8/01/2010

Welcome to the land of strange dilemmas.

Can hardly make myself type this.

In World of Warcraft, I'm in a guild called Natural Onslaught. Our leader is I think a teenager, or maybe early 20's, in real life. Here I am, frumpy dumpy 41 year old. We both play Gnomes. His toon is an 80th level Rogue. One of mine is a 27th level Mage. In the WoW fanfic I've been writing I've turned his toon's name as Kill Mechaswarm. I have no other phrase to describe it, we seem to be sweet on each other. We've sat watching the noobs duel each other in Goldshire, I've gotten Ancasta naked and danced with him. We chased off a Horde tonight and chased each other on our mechanostriders.

Just when I had gotten my head around losing count of the years alone, that it didn't matter anymore...

I don't know what to think. It's disturbing. And sad. That I can do this in a virtual world where I'm 2 feet tall, redheaded, and capable in ways I can never be in real life. I feel more myself as Ancasta. But she's a mask too. So is Owl.
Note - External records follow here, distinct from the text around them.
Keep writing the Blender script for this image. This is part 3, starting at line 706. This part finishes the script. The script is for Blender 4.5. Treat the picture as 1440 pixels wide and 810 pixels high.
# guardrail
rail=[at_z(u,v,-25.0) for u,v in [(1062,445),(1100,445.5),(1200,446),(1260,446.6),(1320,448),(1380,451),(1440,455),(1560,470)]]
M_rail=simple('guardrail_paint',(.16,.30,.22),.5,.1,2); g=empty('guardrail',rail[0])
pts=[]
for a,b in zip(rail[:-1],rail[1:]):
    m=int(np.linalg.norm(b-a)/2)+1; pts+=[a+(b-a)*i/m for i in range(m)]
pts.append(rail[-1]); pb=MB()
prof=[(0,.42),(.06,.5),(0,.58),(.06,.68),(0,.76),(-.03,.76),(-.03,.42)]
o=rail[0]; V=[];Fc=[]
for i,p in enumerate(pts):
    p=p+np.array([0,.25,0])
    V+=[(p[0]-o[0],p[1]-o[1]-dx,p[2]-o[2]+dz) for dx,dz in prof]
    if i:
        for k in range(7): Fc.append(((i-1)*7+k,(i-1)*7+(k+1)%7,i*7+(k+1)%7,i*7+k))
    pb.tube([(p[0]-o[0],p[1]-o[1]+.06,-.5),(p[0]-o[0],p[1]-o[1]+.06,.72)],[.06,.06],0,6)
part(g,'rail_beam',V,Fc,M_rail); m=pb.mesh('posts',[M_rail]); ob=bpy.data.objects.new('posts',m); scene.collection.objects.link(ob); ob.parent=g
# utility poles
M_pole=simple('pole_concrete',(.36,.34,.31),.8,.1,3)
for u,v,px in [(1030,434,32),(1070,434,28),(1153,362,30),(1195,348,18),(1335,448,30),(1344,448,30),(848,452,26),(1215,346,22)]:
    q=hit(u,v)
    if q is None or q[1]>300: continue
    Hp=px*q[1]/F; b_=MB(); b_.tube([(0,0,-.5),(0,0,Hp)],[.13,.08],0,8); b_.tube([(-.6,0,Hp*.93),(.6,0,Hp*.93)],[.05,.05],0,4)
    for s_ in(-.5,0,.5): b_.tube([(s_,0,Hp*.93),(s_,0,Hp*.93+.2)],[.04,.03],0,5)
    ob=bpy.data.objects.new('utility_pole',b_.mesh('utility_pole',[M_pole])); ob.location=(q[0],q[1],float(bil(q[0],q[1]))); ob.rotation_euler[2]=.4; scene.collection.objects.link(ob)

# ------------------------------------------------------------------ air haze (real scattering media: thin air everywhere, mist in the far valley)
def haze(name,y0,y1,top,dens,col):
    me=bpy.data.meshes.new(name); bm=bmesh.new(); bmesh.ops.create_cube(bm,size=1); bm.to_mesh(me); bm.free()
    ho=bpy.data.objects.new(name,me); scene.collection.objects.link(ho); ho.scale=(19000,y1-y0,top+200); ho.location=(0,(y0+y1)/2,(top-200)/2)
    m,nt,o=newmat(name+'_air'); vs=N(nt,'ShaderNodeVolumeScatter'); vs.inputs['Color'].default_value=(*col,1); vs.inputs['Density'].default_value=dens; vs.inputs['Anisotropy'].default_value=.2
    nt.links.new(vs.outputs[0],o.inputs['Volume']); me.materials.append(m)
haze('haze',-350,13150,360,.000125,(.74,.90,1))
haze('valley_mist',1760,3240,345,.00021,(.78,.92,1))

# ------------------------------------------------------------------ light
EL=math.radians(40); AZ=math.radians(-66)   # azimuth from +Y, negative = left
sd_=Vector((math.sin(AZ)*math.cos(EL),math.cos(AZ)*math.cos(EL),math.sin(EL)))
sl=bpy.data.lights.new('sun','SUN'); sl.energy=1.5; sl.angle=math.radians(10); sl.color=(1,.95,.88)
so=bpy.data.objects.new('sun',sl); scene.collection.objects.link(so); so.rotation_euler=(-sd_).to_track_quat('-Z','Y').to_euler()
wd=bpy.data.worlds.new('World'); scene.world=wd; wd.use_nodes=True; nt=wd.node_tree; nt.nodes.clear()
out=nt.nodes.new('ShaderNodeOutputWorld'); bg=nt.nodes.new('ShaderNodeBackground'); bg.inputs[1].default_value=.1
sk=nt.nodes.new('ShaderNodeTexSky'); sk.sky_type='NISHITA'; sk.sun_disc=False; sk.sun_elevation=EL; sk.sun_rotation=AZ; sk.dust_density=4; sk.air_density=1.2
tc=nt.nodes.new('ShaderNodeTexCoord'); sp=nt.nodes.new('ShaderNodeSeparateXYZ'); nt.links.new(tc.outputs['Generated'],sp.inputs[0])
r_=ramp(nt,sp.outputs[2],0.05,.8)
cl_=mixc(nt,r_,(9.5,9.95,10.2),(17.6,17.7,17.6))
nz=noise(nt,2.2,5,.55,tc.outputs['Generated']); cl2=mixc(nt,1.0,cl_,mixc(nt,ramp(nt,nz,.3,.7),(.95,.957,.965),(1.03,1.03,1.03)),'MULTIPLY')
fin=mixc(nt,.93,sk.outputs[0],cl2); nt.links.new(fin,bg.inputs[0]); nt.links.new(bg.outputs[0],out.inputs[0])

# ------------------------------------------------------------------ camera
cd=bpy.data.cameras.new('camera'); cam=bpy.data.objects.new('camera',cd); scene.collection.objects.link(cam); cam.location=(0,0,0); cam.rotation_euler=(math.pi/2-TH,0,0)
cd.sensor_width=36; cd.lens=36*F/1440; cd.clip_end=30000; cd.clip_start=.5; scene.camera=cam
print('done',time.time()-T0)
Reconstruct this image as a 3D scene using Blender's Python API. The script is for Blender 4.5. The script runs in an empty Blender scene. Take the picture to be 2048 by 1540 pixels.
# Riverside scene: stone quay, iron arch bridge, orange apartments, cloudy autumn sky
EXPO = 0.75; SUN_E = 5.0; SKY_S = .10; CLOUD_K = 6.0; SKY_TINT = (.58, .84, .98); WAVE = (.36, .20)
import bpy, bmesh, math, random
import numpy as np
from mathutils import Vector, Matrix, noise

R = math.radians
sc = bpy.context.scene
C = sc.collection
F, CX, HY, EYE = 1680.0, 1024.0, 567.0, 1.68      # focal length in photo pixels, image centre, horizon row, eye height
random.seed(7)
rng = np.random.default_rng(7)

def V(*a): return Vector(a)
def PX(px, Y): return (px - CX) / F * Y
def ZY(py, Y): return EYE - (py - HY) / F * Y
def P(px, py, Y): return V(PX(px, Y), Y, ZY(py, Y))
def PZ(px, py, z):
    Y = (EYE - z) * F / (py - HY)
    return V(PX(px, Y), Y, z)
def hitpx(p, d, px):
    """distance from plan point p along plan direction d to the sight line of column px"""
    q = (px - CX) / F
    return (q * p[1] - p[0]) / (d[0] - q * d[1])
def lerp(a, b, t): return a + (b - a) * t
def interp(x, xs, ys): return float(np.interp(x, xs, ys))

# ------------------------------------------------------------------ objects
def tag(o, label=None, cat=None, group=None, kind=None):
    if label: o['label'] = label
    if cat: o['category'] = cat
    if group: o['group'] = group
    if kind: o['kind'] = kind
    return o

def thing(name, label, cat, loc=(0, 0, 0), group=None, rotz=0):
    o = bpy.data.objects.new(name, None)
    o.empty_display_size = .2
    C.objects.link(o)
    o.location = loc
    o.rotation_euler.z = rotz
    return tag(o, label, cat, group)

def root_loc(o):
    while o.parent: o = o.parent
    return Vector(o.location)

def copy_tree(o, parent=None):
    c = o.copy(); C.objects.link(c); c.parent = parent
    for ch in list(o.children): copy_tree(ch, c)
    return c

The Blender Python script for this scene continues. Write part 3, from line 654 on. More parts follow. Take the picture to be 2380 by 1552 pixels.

They let me be aspects of me I'm not here in real life, but they present images to the world that aren't me as well.

I like hanging out with Kill. I just don't want it to go too far. I don't want him to ask to meet me in real life. I'd rather have the sweet virtual puppy love than see some kid's eyes go dead the moment he sees me. I've seen it all before, I don't want to go through it again.

It makes me feel old. And like life has passed me by and that future I've always looked to now belongs to the kids behind me, and never me. All my chances are done with, and happily ever after has burst like a bubble.

1 comment:

Muddled Mawkishness and Murky Musings said...

Been thinking about this a bit. I think you are both dealing with personae and you'll have to look at it from that perspective. You don't really know anymore about Kill than he does about you. I think social media (in various forms) is both a blessing and a curse. It's a blessing because you can really open up and be able to express ideas and opinions you aren't able to in the 'real' world. OTOH, it makes it sometimes difficult for people to meet each other for real. In this crazy mixed-up world we sometimes have to pull joy into us from the things, places and people we are around, whether they are real or virtual. I'm not really to the 'I feel old' phase yet. I turn 35 this Friday. My hair is turning gray right at my temples. I'm taking joy in it because we can never go back. We can only go forward. As for the game relationship, just watch carefully. Be aware and if something /does/ make you feel uncomfortable, then let him know just as you would another adult. I have a 14yo son who plays and I'd say the same to him. It's a virtual fantasy world with a wide age range and those who play should be able to deal with all kinds of conversations/situations. It sounds to me more like you are just in a slump. This is not the usual you that I see. Everyone feels lonely at times. It's easy to fall into a fantasy world. Believe me, I'd move to one of Miyazaki's fantasy worlds in a heartbeat! So don't feel too badly about it all. Just drink in the joy you get from the game and the companion in the game and be aware. Just my opinion.